Find the Right Shoes for Physical Activity

Understanding your foot type and gait pattern can help you have a more comfortable workout. Although you may not be experiencing pain now, over time, wearing the wrong shoe could lead to more serious problems, such as injury or stress fractures.

There are three main foot types; normal, high arch, and flat. An easy at home way to figure out what type you have is the “wet test”. To do this, dip the sole of your foot in a shallow pan of water, and place your foot on a dry piece of heavy paper. You can compare your results to the images below.

Normal Arch. If you see about half of the arch region filled in, you have the most common foot type. People with this type of foot can wear just about any type of shoe, because the foot pronates under normal loading from body weight. Since the pronation acts as a natural shock absorber, rigid and supportive shoes are not as necessary.

High Arch. If your footprint shows little to no contact along the outside edge of the foot, you probably have a high arch. With high arches, your foot tends to supinate, which means you are more likely to land on the outer edges of your feet. With this foot type, supportive cushioning is necessary when looking for sneakers. Mid sole cushioning and flexibility would be most beneficial.

Flat/Low Arch. If the arch region is completely filled in, it is likely that your foot rolls inward while running. This is the complete opposite of a high arch type foot. Although there is a natural shock absorption, the excessive roll can lead to foot and knee injuries. A stiffer sneaker, with more stability and support would work best.

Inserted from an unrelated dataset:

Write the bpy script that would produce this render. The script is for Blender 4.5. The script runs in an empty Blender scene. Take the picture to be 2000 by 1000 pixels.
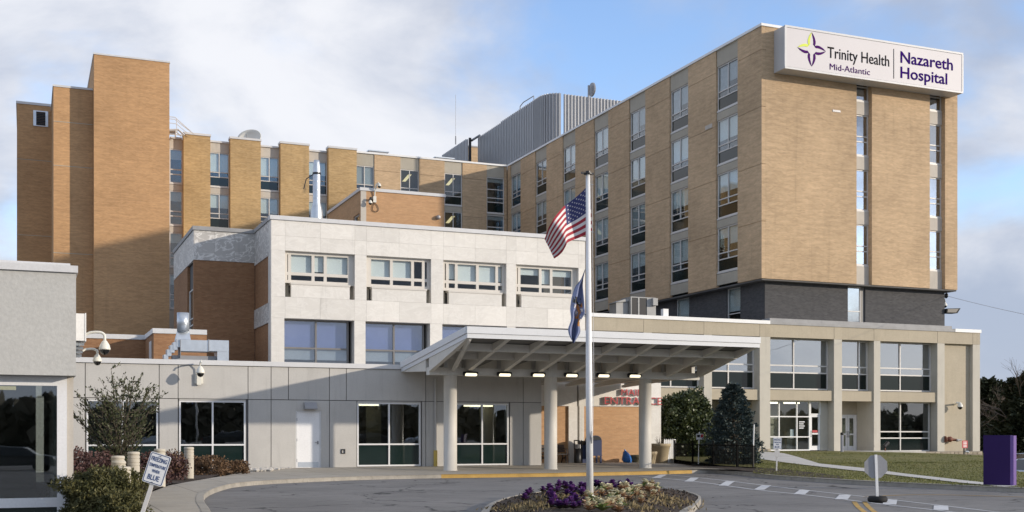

It doesn’t matter if you are an avid long distance runner, or an occasional treadmill user, happy feet can make a huge difference. Finding the right shoe to wear during activity helps lessen those annoying shin splints and other issues. You are going to spend a lot of time in a pair of sneakers, so you should be sure to select the right one. Just remember, your sneakers only have a life span of about 300 to 500 miles, so make sure to replace them often!